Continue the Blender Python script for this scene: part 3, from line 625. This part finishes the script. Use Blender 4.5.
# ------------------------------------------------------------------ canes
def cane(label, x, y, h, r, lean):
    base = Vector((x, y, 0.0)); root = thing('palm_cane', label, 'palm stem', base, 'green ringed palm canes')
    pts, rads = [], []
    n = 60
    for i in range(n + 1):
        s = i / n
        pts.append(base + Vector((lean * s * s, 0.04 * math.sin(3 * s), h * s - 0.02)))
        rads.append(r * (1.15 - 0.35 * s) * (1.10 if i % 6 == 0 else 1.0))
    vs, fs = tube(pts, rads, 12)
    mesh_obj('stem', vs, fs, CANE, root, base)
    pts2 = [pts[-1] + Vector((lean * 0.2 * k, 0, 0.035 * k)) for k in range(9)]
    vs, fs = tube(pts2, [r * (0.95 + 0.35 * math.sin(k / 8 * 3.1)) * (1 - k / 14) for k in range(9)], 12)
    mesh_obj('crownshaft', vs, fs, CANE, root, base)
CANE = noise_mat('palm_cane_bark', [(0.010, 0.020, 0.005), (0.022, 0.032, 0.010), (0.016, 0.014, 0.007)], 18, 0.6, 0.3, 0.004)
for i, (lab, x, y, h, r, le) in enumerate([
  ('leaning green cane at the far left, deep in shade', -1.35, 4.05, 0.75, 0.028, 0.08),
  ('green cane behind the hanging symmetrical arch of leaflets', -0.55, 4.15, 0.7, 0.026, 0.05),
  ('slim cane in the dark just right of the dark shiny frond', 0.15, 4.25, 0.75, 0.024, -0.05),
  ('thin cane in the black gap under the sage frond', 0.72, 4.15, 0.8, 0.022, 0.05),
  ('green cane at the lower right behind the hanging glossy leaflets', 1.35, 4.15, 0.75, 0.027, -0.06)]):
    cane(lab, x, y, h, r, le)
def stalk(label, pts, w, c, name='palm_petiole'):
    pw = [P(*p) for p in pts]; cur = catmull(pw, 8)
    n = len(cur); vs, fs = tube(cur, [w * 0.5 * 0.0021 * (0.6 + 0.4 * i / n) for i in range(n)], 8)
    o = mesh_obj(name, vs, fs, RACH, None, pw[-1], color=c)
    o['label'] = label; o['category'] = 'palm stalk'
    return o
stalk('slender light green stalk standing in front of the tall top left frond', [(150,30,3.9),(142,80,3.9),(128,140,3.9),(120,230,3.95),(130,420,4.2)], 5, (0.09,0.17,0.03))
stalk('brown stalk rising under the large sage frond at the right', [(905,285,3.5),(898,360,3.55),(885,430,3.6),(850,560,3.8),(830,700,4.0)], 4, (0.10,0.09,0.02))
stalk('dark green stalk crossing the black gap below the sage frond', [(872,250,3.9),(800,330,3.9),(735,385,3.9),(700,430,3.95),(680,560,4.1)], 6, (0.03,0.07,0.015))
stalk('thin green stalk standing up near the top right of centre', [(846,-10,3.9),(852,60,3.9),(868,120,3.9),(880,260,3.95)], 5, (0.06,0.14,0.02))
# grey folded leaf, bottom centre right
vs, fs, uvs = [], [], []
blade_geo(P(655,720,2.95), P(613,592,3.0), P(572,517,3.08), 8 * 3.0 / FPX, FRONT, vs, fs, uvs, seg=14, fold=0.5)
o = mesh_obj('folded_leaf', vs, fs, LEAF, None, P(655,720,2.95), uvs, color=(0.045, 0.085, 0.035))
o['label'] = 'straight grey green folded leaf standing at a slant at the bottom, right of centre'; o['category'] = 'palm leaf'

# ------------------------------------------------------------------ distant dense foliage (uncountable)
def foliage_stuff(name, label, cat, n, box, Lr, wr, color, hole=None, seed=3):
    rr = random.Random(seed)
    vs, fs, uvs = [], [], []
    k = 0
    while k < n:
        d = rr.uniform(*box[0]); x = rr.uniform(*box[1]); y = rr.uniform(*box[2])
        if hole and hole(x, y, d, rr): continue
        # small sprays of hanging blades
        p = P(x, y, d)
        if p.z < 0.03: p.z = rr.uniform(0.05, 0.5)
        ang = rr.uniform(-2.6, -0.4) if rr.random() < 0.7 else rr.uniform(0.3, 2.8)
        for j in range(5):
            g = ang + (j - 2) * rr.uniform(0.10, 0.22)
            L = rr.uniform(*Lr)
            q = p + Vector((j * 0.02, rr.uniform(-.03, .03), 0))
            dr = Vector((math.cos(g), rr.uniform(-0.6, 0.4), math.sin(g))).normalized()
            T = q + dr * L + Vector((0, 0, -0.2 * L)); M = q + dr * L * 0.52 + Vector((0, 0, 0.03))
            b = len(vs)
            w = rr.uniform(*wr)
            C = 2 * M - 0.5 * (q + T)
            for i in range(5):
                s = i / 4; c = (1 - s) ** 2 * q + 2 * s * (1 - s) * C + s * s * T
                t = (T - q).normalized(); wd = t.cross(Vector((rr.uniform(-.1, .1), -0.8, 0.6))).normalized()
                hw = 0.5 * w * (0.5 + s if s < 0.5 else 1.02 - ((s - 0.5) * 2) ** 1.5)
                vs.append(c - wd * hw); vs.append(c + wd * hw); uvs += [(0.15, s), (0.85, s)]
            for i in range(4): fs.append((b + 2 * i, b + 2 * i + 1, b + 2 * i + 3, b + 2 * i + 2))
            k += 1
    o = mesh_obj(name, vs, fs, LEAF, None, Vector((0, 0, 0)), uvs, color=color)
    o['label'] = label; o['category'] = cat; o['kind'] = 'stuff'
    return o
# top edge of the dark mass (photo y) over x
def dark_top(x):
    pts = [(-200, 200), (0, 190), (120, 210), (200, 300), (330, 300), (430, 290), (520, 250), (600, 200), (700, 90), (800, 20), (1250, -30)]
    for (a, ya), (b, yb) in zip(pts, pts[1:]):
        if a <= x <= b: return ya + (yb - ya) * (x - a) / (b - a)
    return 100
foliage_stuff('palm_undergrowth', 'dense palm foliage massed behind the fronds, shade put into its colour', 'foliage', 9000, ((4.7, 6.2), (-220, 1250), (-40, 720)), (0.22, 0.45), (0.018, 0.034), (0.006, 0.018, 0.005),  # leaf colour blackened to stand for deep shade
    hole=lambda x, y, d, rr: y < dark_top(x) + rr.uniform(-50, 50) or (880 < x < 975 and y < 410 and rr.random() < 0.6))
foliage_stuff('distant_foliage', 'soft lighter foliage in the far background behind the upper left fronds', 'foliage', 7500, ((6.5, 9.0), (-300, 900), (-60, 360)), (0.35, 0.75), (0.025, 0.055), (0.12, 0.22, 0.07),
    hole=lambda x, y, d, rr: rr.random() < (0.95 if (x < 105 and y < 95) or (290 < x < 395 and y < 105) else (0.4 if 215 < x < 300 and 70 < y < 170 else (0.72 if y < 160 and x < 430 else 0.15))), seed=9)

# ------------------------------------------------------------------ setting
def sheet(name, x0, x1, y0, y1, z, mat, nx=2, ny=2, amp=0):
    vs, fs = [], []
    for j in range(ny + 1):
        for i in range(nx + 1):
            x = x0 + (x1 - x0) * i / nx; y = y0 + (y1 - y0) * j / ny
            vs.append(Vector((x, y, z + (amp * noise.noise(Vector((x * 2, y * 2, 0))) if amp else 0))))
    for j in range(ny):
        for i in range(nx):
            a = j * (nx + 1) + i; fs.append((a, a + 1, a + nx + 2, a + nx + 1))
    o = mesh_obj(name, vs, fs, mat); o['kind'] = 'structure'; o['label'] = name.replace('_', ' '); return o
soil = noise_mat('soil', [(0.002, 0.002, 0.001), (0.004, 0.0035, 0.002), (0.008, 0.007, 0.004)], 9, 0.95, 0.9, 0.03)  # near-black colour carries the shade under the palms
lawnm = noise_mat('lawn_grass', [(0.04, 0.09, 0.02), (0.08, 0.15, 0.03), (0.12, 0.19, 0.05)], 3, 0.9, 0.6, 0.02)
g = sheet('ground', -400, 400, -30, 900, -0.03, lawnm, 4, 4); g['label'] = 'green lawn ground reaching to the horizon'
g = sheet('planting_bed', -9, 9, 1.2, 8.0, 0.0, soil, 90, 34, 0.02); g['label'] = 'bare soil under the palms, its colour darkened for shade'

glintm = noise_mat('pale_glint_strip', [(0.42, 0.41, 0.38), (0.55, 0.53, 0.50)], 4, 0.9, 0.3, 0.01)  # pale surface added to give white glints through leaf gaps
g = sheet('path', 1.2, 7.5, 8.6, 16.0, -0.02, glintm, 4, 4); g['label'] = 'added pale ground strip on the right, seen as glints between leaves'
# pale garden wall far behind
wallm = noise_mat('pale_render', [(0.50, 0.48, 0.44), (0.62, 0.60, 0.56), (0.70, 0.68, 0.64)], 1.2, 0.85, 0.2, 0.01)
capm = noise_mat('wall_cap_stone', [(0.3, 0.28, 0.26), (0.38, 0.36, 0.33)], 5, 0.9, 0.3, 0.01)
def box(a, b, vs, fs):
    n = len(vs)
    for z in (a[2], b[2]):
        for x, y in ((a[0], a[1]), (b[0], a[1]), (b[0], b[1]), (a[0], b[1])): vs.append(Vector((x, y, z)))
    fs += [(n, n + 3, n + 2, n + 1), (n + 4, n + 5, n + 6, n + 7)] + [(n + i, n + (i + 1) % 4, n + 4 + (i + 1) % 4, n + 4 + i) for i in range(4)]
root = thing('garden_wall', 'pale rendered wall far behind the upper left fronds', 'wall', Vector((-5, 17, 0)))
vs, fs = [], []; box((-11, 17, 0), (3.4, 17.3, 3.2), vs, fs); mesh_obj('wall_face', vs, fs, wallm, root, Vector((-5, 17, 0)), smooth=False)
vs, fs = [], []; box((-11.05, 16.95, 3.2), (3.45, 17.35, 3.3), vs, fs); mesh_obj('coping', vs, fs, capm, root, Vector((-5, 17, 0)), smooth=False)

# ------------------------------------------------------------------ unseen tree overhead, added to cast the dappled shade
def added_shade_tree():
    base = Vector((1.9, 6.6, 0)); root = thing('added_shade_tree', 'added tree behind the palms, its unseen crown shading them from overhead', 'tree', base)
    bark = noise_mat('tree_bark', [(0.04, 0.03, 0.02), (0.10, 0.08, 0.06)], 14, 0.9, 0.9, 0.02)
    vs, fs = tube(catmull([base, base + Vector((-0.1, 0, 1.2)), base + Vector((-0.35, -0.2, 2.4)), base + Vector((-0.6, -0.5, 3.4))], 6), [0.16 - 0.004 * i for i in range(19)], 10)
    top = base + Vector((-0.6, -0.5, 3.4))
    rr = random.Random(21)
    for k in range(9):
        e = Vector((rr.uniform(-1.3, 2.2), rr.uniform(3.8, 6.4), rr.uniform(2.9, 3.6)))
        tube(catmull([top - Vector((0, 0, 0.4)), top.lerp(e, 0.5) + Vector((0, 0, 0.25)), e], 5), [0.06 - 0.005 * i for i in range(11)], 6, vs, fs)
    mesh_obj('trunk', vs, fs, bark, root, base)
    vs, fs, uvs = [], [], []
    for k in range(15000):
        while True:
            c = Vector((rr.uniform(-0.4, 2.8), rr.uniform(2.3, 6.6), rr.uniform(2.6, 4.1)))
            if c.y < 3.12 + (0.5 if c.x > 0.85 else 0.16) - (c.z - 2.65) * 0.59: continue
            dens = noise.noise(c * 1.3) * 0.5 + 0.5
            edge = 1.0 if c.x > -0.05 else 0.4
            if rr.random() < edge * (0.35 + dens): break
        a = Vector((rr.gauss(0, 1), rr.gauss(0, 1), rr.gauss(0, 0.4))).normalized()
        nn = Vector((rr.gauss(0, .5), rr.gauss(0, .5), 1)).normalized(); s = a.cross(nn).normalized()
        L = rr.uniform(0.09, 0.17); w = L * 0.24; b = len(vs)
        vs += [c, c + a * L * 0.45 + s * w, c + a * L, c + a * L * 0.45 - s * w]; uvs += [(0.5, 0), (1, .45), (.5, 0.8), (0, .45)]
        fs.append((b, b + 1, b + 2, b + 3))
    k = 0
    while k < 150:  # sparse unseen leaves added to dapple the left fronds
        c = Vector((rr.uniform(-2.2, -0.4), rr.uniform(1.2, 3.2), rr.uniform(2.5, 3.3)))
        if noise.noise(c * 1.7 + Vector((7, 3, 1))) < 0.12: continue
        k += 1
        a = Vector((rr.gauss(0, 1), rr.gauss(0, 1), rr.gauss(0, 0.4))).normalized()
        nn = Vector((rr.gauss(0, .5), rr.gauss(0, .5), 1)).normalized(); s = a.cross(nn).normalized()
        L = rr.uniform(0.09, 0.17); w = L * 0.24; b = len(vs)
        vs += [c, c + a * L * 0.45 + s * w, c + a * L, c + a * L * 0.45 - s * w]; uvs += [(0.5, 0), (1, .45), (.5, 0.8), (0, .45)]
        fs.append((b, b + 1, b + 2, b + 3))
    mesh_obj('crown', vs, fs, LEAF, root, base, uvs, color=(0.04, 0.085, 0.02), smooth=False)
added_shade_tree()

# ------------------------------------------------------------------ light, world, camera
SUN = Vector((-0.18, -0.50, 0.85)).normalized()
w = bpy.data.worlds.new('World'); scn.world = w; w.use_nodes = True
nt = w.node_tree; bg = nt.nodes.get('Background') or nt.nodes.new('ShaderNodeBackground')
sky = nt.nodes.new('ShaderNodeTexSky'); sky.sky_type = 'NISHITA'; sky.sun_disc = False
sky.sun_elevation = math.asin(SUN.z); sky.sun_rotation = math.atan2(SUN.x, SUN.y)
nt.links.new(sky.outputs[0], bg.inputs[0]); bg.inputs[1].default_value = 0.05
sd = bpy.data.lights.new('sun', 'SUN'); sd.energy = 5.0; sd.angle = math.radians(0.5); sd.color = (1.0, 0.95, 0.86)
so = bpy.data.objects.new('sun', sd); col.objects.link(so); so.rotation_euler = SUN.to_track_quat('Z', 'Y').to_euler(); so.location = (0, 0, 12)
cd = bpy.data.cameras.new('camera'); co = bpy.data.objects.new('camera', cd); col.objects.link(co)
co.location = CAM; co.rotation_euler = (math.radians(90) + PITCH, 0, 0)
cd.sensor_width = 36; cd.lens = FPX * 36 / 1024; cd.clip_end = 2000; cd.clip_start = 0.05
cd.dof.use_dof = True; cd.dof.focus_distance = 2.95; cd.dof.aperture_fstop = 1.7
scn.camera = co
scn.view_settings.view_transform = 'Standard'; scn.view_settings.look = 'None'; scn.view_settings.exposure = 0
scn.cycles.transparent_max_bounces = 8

■ Task ■
Retype, in the same exact form, the lines of the material above from the line holding "for (a, ya), (b, yb)" through the line holding "hole=lambda x, y, d, rr: rr.random()".

■ Result ■
    for (a, ya), (b, yb) in zip(pts, pts[1:]):
        if a <= x <= b: return ya + (yb - ya) * (x - a) / (b - a)
    return 100
foliage_stuff('palm_undergrowth', 'dense palm foliage massed behind the fronds, shade put into its colour', 'foliage', 9000, ((4.7, 6.2), (-220, 1250), (-40, 720)), (0.22, 0.45), (0.018, 0.034), (0.006, 0.018, 0.005),  # leaf colour blackened to stand for deep shade
    hole=lambda x, y, d, rr: y < dark_top(x) + rr.uniform(-50, 50) or (880 < x < 975 and y < 410 and rr.random() < 0.6))
foliage_stuff('distant_foliage', 'soft lighter foliage in the far background behind the upper left fronds', 'foliage', 7500, ((6.5, 9.0), (-300, 900), (-60, 360)), (0.35, 0.75), (0.025, 0.055), (0.12, 0.22, 0.07),
    hole=lambda x, y, d, rr: rr.random() < (0.95 if (x < 105 and y < 95) or (290 < x < 395 and y < 105) else (0.4 if 215 < x < 300 and 70 < y < 170 else (0.72 if y < 160 and x < 430 else 0.15))), seed=9)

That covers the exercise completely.